A dissolvere però il dilemma innescato dalla Legge Madia e dalla sua interpretazione sono proprio le percentuali. Secondo la normativa, infatti, si può parlare di gestione in house nel momento in cui l’80 per cento del fatturato della società è garantito dai soci. Soglia in realtà mai raggiunta dalla composizione societaria del termovalorizzatore. Già, perché i dati hanno sempre parlato di un 70 per cento garantito dai soci e di un 30 da “clienti” esterni. Valori che, secondo le ultime verifiche sono ulteriormente cambiati, abbassando la fatturazione dei Comuni di Accam (attorno al 64%) e allargando di fatto la forbice dei valori utili per una gestione in house. Da qui, ma la cosa dovrà essere confermata nella prossima assemblea, la presa d’atto di “dire addio” all’in house.

I dubbi da sciogliere

E’ chiaro che questo passaggio apre una serie di scenari e mette sul tavolo altrettante complicazioni. La prima è quella relativa al fatto che, tramontato l’in house, più nessun socio potrà conferire direttamente i rifiuti da smaltire. In altri termini si dovrà aprire la stagione dei bandi di gara. Che ogni Comune socio dovrà attivare. Insomma una vera rivoluzione. E che per essere portata a compimento necessita di una convenzione ponte tra Società e Comuni che possa garantire e assicurare il conferimento per tutto il periodo necessario all’espletamento dei bandi di gara. Che richiedono una serie di passaggi amministrativi e anche politici nelle giunte e nei consigli comunali. Anche Accam, da parte sua, si dovrà attrezzare per affrontare questo delicato passaggio e istituendo un “ufficio bandi” in grado di seguire le procedure richieste.

Il futuro è un’ipotesi

La presa d’atto di non essere in house da un lato stravolge le modalità di gestione, ma dall’altro apre a nuove possibili prospettive accelerando la volontà di cambiamento manifestata in una delle ultime assemblee. In ballo c’è sempre il futuro della società e la sostenibilità economica di Accam.

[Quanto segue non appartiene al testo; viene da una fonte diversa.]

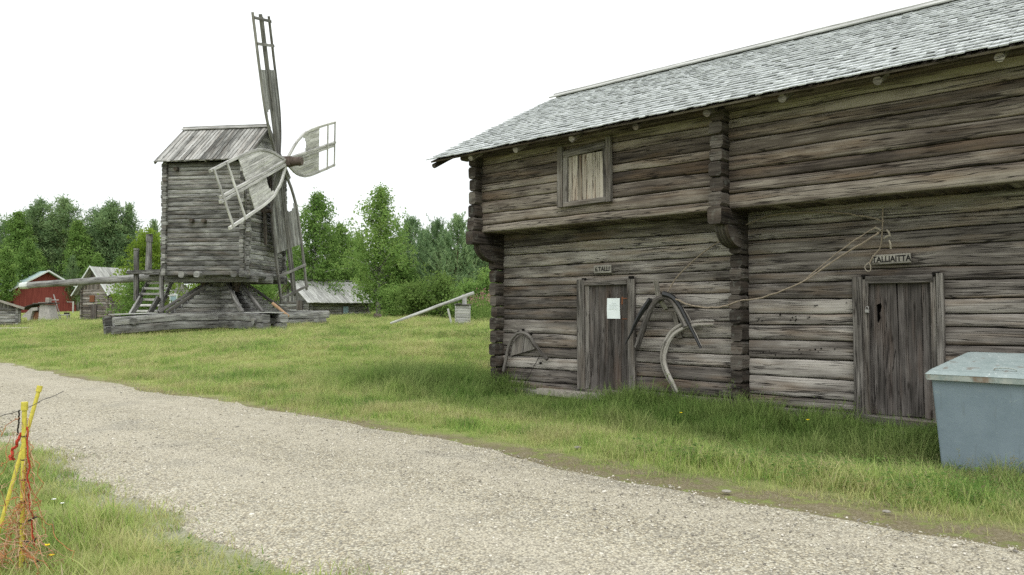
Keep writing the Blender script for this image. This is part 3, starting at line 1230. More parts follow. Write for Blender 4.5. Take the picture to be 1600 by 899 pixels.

Che a questo punto dovrà necessariamente cambiare. Dato per appurato che l’obiettivo più immediato (e a questo punto non scontato) è quello di confermare numericamente gli attuali soci e allargare ad altri, la vision a più ampio respiro suggerisce di ragionare su un ventaglio più ampio di servizi.

Non più solo smaltimento e incenerimento quindi, bensì l’intero ciclo di trattamento dei rifiuti, compresa la raccolta. Un servizio che al momento è garantito e gestito sul territorio dalle partecipate Agesp, Amsc e Amga. E alla quali Accam sta guardando con particolare attenzione, tanto che c’è chi ha tirato fuori dal cassetto il piano di aggregazione delle tre grandi partecipate, ipotizzato già qualche anno fa. E che ora non si può limitare alle società che fanno riferimento ai Comuni soci più grandi, ovvero Busto, Gallarate e Legnano. Insomma un vero e proprio stravolgimento rispetto a come è stato condotto fino a oggi Accam e che potrebbe ridisegnare la società come una multiutility.